I did once. Arrived to find the place full of hardcore stoners. I found it mildly amusing that the test was that useless. If we are going to test (and I think we should test people in certain jobs) we should probably not just waste a bunch of money obscuring the truth.
I played that game for a long time. It's basically cost me 10 years toward retirement and I get to go to work and be supervised by people who started in my field years after I did.
If you're lucky enough to work it out that's awesome, for the rest of us... :nonono2::nonono2::nonono2:
I tell you. one of these years enough will be enough and I will leave this messed up country and never come back.
meh. It all depends on the job. I'm pretty happy that I am somewhat confident that the guy I'm walking past 5,000 feet underground operating a 12 foot wide machine in a 14 foot wide area isn't tripping fucking balls.
If the tests actually detected impairment, that might be a valid concern. However, they do not, so piss testing makes you no safer.
All a piss test tells you is whether someone smoked pot in the last several weeks. Cocaine, heroin, etc. are all out of your system in a day or two, and psychedelics and alcohol aren't tested for at all.
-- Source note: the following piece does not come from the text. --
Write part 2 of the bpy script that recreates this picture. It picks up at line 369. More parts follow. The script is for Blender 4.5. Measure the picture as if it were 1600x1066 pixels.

What would actually make workers safer is ditching all the piss tests, but making them take an impairment test each morning before operating heavy machinery, like those "Simon Says" ignition interlocks that get put on drunk drivers' cars. It doesn't matter why you're impaired: whether you're tired from no sleep, hung over, stoned, drunk, or tripping, if you can't operate the interlock, you shouldn't be operating the machinery. For that matter, you shouldn't have driven to work.
Hmm, so, drug test are :
1- An obvious infringement of one's liberties but for very specific dangerous jobs. (from a moral stand point anyway, if not according to US contract law)
2- Easily fooled or contourned.
This is brilliant.
They should give IQ test instead.
"Dilution is the solution to your pollution"
~Dr. Robert Czarney
Head Chemist
Navy Drug Lab, San Diego
May 2003
Some of these companies test people because they have a moral stance on the issue. That's their right even though I don't agree with it. Most companies test to protect their investment in an employee. An employee that has a risk of health problems, addiction/mental health problems, or unproductivity is a bad risk. The company has the right to choose. I think some people get so upset about this because it puts them in a situation where their belief that they don't have a problem is challenged openly. I think that if drugs or alcohol affects your lifestyle negatively then you have a problem. If you're called out on that and it pisses you off then I guess you are having some cognitive dissonance about your issue. I hope this guy passes his drug test because it sounds like he is a victim of circumstance.
If I had to give regular Urine Samples I'd be sure to eat a shitton of Asparagus beforehand.